§ Instructions for the task: Under this line sits a listing. Repeat exactly and only its lines from the one holding "by 1066 pixels." through the one holding "COL = SC.collection"; skip pictures.

§ Record extracts:
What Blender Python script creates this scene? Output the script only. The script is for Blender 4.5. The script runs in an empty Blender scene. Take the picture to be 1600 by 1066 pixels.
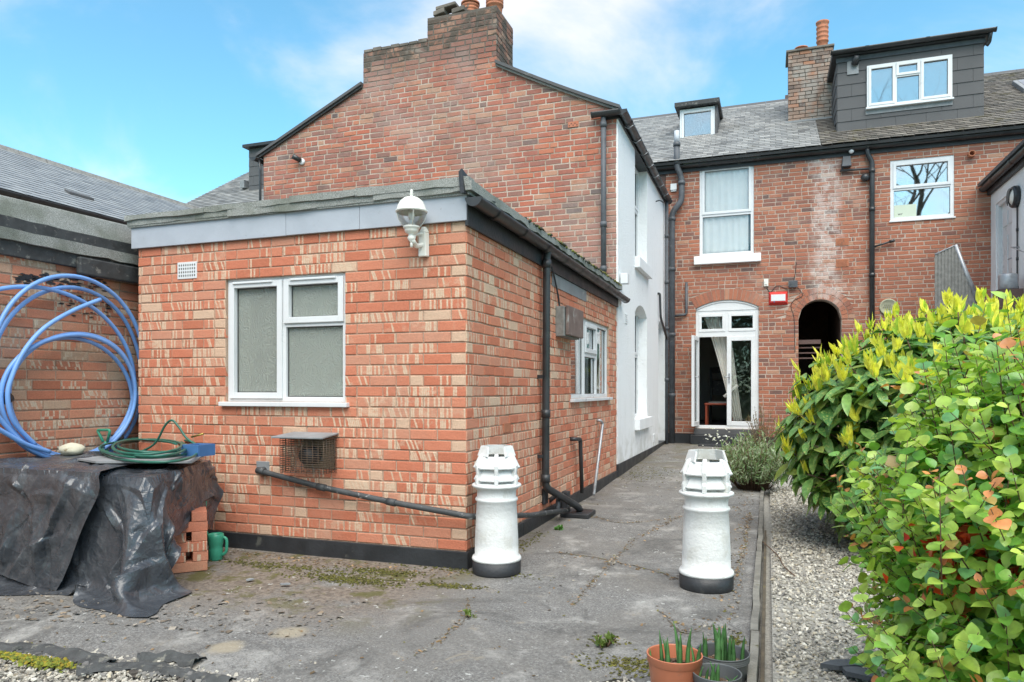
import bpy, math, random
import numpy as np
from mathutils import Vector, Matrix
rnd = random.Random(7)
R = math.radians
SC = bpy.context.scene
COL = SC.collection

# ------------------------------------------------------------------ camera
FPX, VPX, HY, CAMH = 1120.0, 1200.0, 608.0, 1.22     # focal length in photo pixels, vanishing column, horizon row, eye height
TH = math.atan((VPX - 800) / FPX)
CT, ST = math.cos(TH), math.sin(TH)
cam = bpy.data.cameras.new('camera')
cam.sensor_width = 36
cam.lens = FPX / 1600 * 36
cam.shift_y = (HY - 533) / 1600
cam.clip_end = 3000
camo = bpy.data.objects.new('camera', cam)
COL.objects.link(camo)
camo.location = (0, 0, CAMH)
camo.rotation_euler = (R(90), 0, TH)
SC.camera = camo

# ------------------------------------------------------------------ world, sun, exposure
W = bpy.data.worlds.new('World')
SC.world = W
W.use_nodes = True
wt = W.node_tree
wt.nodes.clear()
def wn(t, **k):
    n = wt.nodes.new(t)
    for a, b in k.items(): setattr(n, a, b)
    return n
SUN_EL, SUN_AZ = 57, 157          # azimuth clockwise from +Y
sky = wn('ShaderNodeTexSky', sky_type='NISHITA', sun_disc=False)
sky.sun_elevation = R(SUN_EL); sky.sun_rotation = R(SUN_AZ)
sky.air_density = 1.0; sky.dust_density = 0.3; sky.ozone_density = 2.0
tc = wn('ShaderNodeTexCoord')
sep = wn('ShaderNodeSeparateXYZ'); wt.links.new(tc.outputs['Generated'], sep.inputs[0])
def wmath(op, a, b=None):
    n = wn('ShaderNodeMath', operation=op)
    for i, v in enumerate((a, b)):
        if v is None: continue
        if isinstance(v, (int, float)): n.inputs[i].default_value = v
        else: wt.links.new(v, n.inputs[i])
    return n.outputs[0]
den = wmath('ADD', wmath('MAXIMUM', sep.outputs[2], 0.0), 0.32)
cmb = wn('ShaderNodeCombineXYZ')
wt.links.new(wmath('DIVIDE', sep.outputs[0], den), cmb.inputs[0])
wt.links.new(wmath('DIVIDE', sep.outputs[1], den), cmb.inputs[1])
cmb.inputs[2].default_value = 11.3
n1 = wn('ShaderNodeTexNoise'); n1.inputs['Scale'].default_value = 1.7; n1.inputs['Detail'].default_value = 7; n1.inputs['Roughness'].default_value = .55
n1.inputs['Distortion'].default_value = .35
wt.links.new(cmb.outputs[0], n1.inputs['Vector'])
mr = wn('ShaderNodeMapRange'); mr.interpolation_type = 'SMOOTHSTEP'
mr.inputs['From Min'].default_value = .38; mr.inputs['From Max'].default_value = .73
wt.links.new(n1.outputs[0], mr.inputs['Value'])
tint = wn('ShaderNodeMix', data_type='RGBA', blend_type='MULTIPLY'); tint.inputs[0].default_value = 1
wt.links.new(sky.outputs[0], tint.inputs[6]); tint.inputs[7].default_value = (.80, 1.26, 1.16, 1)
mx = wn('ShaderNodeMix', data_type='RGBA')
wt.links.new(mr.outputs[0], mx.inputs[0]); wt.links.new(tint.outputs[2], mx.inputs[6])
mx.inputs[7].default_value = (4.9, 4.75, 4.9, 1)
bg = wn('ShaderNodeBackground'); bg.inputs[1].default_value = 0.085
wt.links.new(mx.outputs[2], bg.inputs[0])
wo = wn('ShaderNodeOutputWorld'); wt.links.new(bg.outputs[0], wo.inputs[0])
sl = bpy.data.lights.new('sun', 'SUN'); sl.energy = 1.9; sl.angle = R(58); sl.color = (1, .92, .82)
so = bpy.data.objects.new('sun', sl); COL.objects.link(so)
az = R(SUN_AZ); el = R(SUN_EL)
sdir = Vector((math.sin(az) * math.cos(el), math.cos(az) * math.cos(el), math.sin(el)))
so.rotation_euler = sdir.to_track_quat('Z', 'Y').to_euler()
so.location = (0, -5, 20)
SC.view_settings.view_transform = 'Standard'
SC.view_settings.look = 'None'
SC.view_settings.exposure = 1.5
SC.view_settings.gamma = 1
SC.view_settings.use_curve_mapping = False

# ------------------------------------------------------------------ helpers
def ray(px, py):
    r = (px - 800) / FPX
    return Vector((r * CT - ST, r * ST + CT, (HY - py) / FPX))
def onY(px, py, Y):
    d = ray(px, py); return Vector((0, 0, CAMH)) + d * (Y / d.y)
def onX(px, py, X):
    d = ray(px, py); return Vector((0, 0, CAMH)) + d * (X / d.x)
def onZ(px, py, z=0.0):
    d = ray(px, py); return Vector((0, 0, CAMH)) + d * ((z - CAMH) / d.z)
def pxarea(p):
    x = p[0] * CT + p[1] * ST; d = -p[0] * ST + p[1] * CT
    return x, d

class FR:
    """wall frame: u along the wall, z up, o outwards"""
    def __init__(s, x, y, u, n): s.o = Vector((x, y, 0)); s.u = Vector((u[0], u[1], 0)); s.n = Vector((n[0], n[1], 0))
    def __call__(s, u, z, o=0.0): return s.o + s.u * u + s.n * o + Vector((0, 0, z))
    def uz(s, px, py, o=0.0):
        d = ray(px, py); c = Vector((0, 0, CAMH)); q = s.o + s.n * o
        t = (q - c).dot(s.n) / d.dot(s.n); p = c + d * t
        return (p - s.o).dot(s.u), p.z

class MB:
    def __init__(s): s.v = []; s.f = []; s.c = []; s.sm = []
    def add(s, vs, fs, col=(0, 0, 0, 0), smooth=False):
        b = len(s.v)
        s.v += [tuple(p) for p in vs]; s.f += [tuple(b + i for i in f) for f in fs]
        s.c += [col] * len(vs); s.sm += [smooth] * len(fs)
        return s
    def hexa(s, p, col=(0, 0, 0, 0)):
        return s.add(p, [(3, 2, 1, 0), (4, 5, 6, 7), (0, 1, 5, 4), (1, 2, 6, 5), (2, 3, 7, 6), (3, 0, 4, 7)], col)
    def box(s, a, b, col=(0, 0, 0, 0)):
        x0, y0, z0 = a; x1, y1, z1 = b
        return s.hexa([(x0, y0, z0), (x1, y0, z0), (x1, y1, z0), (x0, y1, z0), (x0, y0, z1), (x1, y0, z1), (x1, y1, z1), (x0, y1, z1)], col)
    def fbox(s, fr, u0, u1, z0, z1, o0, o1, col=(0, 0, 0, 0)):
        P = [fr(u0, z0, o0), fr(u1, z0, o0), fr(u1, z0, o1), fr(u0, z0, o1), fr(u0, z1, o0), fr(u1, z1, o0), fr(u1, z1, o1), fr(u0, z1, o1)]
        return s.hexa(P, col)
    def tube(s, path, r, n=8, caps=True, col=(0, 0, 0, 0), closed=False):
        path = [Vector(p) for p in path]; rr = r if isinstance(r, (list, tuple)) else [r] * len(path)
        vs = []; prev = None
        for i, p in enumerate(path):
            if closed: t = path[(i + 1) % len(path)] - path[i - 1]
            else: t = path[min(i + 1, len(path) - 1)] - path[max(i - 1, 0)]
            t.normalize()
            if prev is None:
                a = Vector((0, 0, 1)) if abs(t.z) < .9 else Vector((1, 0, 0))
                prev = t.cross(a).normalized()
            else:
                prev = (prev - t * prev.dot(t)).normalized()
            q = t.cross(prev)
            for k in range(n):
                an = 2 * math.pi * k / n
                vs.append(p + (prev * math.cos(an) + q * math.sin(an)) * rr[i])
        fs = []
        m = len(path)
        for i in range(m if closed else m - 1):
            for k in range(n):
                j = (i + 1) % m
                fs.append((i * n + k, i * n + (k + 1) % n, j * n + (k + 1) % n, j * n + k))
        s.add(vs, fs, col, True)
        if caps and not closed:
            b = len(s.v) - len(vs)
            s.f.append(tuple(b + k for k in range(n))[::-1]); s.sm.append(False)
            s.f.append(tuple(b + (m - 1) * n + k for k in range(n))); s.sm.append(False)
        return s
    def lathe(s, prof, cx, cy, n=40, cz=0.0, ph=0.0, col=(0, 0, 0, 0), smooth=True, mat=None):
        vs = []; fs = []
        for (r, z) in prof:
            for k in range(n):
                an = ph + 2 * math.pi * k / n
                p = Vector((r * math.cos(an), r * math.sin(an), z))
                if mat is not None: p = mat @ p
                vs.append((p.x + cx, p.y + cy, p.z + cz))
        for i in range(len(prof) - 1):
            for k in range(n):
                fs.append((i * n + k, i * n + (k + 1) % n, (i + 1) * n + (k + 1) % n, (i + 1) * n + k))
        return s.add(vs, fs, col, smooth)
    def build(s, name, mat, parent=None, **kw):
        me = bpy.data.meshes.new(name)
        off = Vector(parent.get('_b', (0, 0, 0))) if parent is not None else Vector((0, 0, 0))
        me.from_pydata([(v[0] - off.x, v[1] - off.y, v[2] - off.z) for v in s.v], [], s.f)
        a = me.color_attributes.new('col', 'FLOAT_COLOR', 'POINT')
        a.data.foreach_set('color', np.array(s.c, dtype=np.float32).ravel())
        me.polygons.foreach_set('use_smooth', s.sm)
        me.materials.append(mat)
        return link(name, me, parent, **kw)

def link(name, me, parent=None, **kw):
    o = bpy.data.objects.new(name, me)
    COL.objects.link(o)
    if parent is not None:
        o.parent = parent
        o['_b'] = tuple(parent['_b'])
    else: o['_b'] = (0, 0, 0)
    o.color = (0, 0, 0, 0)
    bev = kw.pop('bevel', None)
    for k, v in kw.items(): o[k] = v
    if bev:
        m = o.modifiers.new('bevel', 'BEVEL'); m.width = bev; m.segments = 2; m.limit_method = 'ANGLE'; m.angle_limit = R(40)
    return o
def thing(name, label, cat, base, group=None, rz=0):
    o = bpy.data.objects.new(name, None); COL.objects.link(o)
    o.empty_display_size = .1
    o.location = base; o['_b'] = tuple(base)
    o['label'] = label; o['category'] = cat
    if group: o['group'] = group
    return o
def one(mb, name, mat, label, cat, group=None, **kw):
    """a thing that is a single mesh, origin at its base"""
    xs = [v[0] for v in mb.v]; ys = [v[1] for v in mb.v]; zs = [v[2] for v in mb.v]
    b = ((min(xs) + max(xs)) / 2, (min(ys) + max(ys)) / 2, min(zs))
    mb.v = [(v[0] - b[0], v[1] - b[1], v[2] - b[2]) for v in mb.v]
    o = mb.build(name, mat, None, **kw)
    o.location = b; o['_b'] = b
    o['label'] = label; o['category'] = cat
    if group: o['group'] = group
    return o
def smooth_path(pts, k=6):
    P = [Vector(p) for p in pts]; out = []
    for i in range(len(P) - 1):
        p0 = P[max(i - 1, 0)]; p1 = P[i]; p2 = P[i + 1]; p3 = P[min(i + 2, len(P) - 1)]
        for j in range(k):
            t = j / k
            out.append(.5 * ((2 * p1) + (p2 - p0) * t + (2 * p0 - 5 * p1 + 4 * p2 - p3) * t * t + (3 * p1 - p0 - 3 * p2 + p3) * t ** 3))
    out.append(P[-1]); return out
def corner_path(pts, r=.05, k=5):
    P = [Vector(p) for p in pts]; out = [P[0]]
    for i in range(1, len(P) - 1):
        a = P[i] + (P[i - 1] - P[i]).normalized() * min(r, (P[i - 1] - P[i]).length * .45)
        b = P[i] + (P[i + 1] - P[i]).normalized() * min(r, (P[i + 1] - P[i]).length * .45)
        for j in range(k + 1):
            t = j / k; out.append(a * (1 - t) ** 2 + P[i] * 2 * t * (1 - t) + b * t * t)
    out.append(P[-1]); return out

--

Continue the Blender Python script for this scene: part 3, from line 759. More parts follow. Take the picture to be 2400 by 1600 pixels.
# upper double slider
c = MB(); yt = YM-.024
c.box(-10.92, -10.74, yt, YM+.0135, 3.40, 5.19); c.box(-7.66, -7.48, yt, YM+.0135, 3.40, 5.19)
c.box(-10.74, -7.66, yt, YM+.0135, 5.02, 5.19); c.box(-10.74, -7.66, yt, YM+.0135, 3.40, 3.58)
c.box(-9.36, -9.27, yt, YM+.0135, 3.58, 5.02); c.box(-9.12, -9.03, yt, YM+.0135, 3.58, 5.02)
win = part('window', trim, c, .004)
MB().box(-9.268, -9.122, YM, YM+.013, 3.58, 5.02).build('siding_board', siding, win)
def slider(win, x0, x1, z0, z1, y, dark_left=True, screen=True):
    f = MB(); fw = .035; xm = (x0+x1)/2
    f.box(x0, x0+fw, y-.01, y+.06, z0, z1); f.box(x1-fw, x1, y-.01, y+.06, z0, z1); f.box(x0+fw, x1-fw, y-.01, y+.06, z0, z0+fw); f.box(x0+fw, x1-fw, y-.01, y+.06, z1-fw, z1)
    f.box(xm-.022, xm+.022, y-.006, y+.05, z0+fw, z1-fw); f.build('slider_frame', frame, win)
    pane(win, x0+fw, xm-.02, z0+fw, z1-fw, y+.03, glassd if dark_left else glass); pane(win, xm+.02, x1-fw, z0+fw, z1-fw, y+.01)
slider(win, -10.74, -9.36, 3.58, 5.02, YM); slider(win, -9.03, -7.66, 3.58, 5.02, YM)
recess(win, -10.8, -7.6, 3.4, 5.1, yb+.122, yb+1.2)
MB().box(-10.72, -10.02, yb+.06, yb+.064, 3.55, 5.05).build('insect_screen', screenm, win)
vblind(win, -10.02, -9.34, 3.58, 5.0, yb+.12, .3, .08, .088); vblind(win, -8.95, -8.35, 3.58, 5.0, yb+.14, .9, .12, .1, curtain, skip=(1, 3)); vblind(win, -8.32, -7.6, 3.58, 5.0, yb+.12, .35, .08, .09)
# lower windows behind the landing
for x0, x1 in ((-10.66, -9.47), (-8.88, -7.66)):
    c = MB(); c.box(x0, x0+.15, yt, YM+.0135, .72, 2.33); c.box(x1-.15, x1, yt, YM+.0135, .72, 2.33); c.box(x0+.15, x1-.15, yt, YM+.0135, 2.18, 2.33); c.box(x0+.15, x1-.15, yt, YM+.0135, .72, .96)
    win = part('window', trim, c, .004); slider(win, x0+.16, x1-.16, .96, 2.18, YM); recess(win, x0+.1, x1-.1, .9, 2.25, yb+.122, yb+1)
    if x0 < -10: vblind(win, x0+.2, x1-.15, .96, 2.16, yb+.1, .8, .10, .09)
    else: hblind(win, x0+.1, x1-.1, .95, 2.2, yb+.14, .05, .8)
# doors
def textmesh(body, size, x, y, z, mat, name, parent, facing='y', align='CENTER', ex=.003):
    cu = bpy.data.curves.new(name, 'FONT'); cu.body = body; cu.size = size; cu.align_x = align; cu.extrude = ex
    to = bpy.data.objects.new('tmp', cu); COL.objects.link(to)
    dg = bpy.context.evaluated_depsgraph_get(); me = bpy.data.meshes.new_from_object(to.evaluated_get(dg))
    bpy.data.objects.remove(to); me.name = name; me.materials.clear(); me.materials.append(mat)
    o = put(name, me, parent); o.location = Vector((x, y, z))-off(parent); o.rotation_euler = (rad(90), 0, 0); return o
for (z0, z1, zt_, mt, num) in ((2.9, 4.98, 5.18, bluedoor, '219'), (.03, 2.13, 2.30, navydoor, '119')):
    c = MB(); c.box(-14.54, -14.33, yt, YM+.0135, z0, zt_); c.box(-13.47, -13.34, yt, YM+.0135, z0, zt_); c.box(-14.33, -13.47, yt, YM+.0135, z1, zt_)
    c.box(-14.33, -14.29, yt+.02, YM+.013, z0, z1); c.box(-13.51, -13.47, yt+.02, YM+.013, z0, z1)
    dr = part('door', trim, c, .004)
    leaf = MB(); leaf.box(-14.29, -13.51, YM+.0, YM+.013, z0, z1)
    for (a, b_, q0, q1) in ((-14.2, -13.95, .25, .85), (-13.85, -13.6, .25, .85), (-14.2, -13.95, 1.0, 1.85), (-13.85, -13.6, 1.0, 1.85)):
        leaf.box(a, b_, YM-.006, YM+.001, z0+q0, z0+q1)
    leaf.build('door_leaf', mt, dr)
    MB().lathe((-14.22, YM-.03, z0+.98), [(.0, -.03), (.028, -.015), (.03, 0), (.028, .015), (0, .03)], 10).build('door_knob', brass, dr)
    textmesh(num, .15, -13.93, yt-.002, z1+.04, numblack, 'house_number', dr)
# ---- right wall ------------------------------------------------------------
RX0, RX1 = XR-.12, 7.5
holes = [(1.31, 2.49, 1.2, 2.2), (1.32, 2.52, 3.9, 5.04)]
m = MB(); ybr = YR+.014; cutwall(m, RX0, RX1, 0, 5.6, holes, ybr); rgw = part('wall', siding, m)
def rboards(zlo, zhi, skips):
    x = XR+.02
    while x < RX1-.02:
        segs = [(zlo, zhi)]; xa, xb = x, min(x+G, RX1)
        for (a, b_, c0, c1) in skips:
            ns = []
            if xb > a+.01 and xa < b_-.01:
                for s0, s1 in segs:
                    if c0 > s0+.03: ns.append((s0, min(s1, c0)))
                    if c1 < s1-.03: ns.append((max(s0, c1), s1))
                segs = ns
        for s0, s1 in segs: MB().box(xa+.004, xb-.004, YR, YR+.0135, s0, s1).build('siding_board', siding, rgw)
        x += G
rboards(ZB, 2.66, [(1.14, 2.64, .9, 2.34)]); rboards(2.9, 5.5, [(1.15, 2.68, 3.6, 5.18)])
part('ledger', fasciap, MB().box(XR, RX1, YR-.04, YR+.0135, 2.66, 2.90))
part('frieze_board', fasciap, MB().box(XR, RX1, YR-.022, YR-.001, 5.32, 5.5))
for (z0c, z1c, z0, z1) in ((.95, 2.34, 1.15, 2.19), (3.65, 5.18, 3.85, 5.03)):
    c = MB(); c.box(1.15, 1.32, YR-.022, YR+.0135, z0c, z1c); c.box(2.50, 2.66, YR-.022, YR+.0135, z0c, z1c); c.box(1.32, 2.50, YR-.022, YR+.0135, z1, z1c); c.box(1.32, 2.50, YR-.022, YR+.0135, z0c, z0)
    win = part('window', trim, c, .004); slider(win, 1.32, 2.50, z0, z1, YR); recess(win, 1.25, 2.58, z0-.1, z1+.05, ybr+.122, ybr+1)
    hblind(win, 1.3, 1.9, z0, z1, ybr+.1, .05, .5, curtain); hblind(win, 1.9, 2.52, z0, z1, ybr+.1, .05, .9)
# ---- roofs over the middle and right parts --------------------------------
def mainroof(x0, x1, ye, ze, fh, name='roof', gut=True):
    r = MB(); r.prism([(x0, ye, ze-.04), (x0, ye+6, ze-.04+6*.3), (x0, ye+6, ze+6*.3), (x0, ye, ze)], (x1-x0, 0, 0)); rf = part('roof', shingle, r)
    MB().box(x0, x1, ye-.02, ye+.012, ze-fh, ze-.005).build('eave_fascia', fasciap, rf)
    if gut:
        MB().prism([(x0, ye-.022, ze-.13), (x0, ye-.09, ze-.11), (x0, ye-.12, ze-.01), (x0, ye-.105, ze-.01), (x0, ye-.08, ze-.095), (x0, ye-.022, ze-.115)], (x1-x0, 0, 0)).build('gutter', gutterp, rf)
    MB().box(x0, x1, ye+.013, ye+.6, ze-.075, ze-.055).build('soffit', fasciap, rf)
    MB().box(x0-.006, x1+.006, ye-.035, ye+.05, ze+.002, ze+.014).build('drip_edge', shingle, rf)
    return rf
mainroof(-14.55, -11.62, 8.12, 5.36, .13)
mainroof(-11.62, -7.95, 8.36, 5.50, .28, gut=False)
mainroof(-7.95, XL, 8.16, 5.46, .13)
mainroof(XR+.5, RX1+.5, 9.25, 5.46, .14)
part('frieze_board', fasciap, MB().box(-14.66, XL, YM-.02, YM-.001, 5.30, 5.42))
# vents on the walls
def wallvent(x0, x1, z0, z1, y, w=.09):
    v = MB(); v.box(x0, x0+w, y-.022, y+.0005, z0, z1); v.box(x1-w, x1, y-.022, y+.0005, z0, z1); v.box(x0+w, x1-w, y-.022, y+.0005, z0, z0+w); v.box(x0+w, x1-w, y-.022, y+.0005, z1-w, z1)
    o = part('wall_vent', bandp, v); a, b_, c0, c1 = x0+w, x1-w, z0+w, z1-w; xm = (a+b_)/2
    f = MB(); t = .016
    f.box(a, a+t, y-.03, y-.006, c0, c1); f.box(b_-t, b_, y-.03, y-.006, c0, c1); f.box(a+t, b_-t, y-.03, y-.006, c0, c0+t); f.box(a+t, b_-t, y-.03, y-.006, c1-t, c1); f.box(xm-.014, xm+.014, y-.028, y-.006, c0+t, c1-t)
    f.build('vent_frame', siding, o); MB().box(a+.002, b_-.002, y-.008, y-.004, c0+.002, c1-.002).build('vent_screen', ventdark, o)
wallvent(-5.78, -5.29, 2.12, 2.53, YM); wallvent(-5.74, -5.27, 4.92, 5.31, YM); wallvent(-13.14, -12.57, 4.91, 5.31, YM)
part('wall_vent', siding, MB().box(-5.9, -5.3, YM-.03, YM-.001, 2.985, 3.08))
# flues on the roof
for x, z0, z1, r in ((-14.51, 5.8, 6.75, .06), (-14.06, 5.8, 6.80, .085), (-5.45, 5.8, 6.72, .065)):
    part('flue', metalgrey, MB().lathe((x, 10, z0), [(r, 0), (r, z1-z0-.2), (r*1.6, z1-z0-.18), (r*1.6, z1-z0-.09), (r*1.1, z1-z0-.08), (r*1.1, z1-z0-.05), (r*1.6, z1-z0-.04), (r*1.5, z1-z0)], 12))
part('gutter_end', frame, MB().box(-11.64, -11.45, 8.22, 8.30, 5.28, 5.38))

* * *

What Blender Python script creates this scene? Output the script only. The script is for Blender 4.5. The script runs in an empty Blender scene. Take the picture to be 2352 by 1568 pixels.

§ In response:
What Blender Python script creates this scene? Output the script only. The script is for Blender 4.5. The script runs in an empty Blender scene. Take the picture to be 1600 by 1066 pixels.
import bpy, math, random
import numpy as np
from mathutils import Vector, Matrix
rnd = random.Random(7)
R = math.radians
SC = bpy.context.scene
COL = SC.collection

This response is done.